Aaron Huslage

How Clouds change the enterprise

Posted in Uncategorized by huslage on June 10, 2009

The relative youth of cloud services makes them susceptible to being used for things that they aren’t designed for and, probably, should never be used to do. Of note is this recent entry on Amazon’s EC2 message boards. Richard Haas points out what he sees as a detriment of the service:

What if you want to host highly configured persistent system instances?  Imaging a work group server — every other day you may add cron tasks, additional SMB shares, more Postfix configuration commands, etc.  The “thing” that you care about is the system itself, not some separate volume of data.  The system itself and its capabilities/functions continue to evolve daily, perhaps by the work of multiple administrators across the globe.
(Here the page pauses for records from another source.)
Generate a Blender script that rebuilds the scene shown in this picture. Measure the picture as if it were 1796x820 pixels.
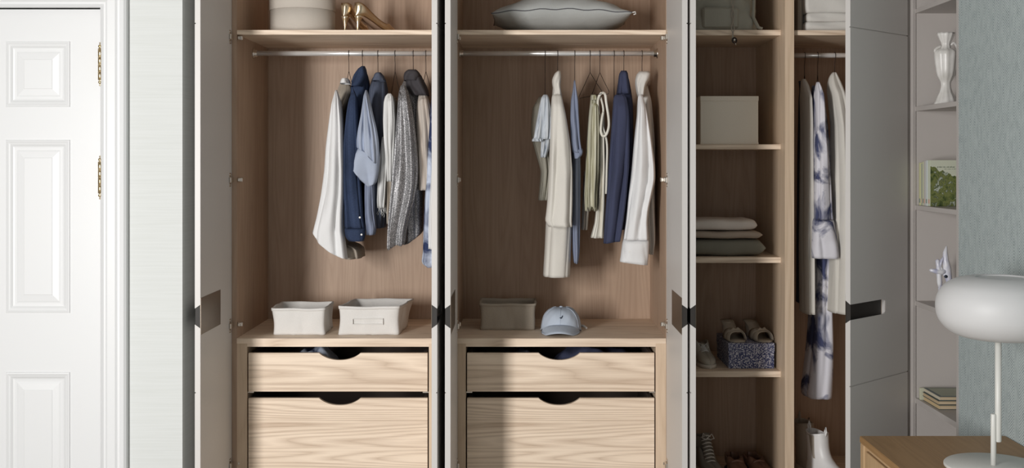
import bpy, math, random
from mathutils import Vector
R = math.radians
sin, cos, pi = math.sin, math.cos, math.pi
scene = bpy.context.scene
col = scene.collection
for o in list(bpy.data.objects):
    bpy.data.objects.remove(o)

# ---------------------------------------------------------------- camera
F = 1942.0; VX = 915.0; VY = 281.0; D = 4.854; CZ = 1.68
cam = bpy.data.cameras.new('camera')
cam.sensor_fit = 'HORIZONTAL'; cam.sensor_width = 36.0
cam.lens = F / 1796.0 * 36.0
cam.shift_x = (898.0 - VX) / 1796.0
cam.shift_y = (VY - 410.0) / 1796.0
cam.clip_start = 0.05
co = bpy.data.objects.new('camera', cam); col.objects.link(co)
co.location = (0, -D, CZ); co.rotation_euler = (pi / 2, 0, 0)
scene.camera = co

# ---------------------------------------------------------------- light
w = bpy.data.worlds.new('world'); scene.world = w; w.use_nodes = True
w.node_tree.nodes['Background'].inputs[0].default_value = (0.93, 0.97, 1.0, 1)
w.node_tree.nodes['Background'].inputs[1].default_value = 0.05
def area(name, loc, target, sx, sy, power, colr):
    l = bpy.data.lights.new(name, 'AREA'); l.shape = 'RECTANGLE'; l.size = sx; l.size_y = sy
    l.energy = power; l.color = colr
    o = bpy.data.objects.new(name, l); col.objects.link(o); o.location = loc
    o.rotation_euler = (Vector(target) - Vector(loc)).to_track_quat('-Z', 'Y').to_euler()
    return o
area('window_daylight', (-2.24, -4.58, 1.60), (0.6, 0.0, 0.70), 0.5, 1.7, 188, (1.0, 0.985, 0.97))
area('front_fill_light', (-1.1, -7.6, 1.6), (0.3, 0.0, 1.0), 1.6, 2.0, 30, (1.0, 0.99, 0.98))  # added soft frontal fill for the shadowed fronts, source unseen
scene.view_settings.view_transform = 'Standard'
scene.view_settings.look = 'None'
scene.view_settings.exposure = 0.0
scene.view_settings.gamma = 1.0
scene.view_settings.use_curve_mapping = False

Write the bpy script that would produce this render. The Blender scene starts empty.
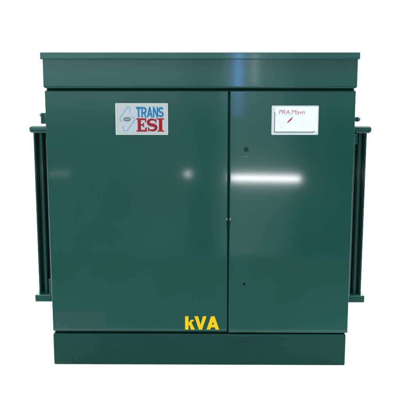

You’d like to retain that information/configuration/function across multiple start/reboot cycles … how do you do that?

Right now, the only method that is obvious (to me) is performing instance backups … then constructing new instances from the backups — boy that’s labor intensive and fraught with peril.
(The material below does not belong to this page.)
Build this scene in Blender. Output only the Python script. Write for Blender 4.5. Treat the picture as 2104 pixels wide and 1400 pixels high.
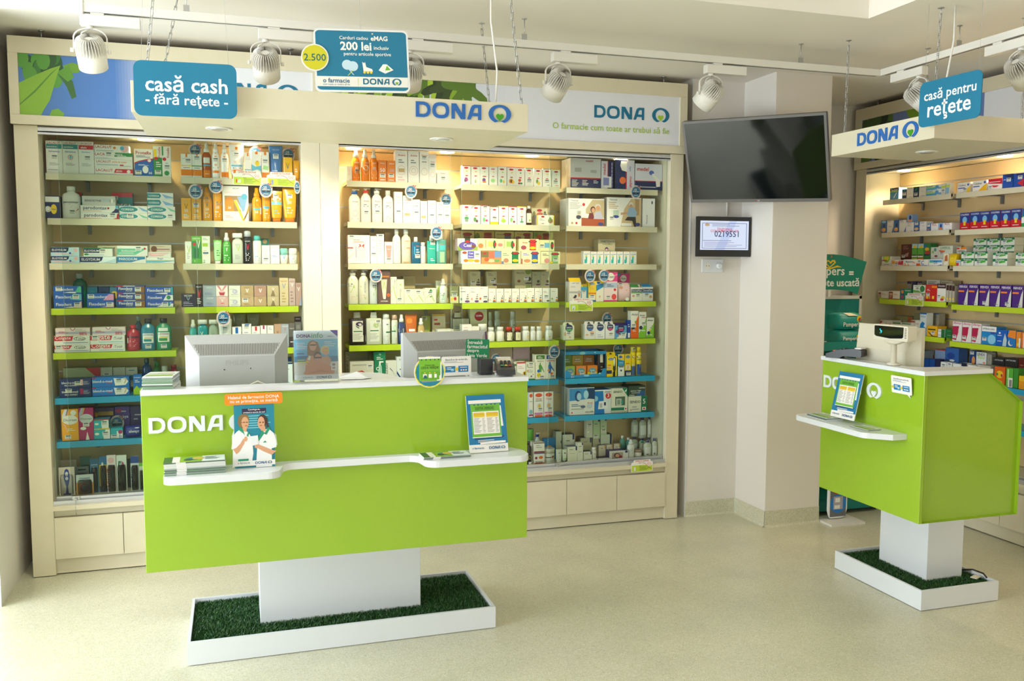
import bpy, math, random
import numpy as np
from mathutils import Vector, Matrix
from mathutils.geometry import tessellate_polygon

for o in list(bpy.data.objects): bpy.data.objects.remove(o)
SC = bpy.context.scene
COL = SC.collection
RND = random.Random(7)
PI = math.pi

# ------------------------------------------------------------------ camera, world, lights, exposure
F, YAW, PITCH, ROLL, HC = 1810.83, math.radians(17.5209), math.radians(4.8241), math.radians(.1413), 1.6
fw = np.array([math.sin(YAW)*math.cos(PITCH), math.cos(YAW)*math.cos(PITCH), -math.sin(PITCH)])
rt0 = np.array([math.cos(YAW), -math.sin(YAW), 0.]); up0 = np.cross(rt0, fw)
rt = rt0*math.cos(ROLL)+up0*math.sin(ROLL); up = -rt0*math.sin(ROLL)+up0*math.cos(ROLL)
cam = bpy.data.cameras.new('camera'); cam.sensor_width = 36; cam.lens = F*36/2104; cam.clip_start = .05
camo = bpy.data.objects.new('camera', cam); COL.objects.link(camo)
M = Matrix.Identity(4)
for i in range(3):
    M[i][0] = rt[i]; M[i][1] = up[i]; M[i][2] = -fw[i]
M[2][3] = HC
camo.matrix_world = M
SC.camera = camo

def ray(x, y): return fw+rt*(x-1052)/F+up*(700-y)/F
def onY(x, y, Y):
    d = ray(x, y); t = Y/d[1]; return d[0]*t, Y, HC+d[2]*t
def onX(x, y, X):
    d = ray(x, y); t = X/d[0]; return X, d[1]*t, HC+d[2]*t
def onZ(x, y, Z):
    d = ray(x, y); t = (Z-HC)/d[2]; return d[0]*t, d[1]*t, Z

W = bpy.data.worlds.new('world'); SC.world = W; W.use_nodes = True
W.node_tree.nodes['Background'].inputs[0].default_value = (.86, .93, 1, 1)
W.node_tree.nodes['Background'].inputs[1].default_value = 2.6
def area(name, loc, target, sx, sy, power, col):
    l = bpy.data.lights.new(name, 'AREA'); l.shape = 'RECTANGLE'; l.size = sx; l.size_y = sy
    l.energy = power; l.color = col
    o = bpy.data.objects.new(name, l); COL.objects.link(o); o.location = loc
    o.rotation_euler = (Vector(target)-Vector(loc)).to_track_quat('-Z', 'Y').to_euler()
    return o
area('daylight_shopfront', (.9, -2.6, 1.5), (1.2, 4, 1.2), 4.5, 2.2, 26, (1, .95, .88))
area('daylight_left_window', (-3.3, 2.7, 1.35), (2, 3.0, 1.25), 3.4, 2.4, 165, (.84, .93, 1))
SC.view_settings.view_transform = 'Standard'; SC.view_settings.look = 'None'
SC.view_settings.gamma = 1; SC.view_settings.use_curve_mapping = False
SC.view_settings.exposure = .34
SPOT_W, CABL_W = 60, 17
WARM = (1, .78, .52)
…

Or is EC2 only useful where the system configuration is fixed/generic/non-persistent?  That would IMO be a waste, given the disaster recovery/continuous operation capabilities of cloud computing.

I know nothing about Richard Haas, his motives or his understanding of IT issues, but I see this as a naive view of how the cloud is supposed to function. I think he sort of understands the idea, but the execution has been missed in his mind.

This is, unfortunately, the predominant wisdom of most IT people out there. You set up a server to do some task, like serving files to locally connected users, and then that box runs forever until you get a new one. This model doesn’t work exactly the same way for clouds. Clouds aren’t designed or meant to serve data like that. They are meant to be generic server containers attached to some data storage that contains everything they need to do their job.

Enterprise IT has long held the notion that the data and the server OS are somehow tied together. They are not. The IIS web server is no more a part of of the OS than is MS Word. Apache may come as a package on most Linux systems, but that doesn’t make it any less of an application.

The heart of cloud computing is returning to the model that applications, data and operating systems are completely separate beasts that should not be intimately intertwined. Any one server or application or dataset is completely independent and can live anywhere in the cloud.

Gone are the days of the server request for a big Sun V890 server with gobs of RAM and Terabytes of expensive storage. Those things simply don’t matter in the cloud world. What matters is what application is running, what services it needs, how its data is stored and how it can scale horizontally across many server instances. We have to think more like mainframe people than open systems people.

Enterprises will not be able to take fill advantage of cloud computing services as long as they see them as simple replacements for their current infrastructure. The new model is an update and resurrection of an old one of centralized mainframe computing. Tell me your workload and I’ll make sure the thing keeps running…no matter what physical server it’s on.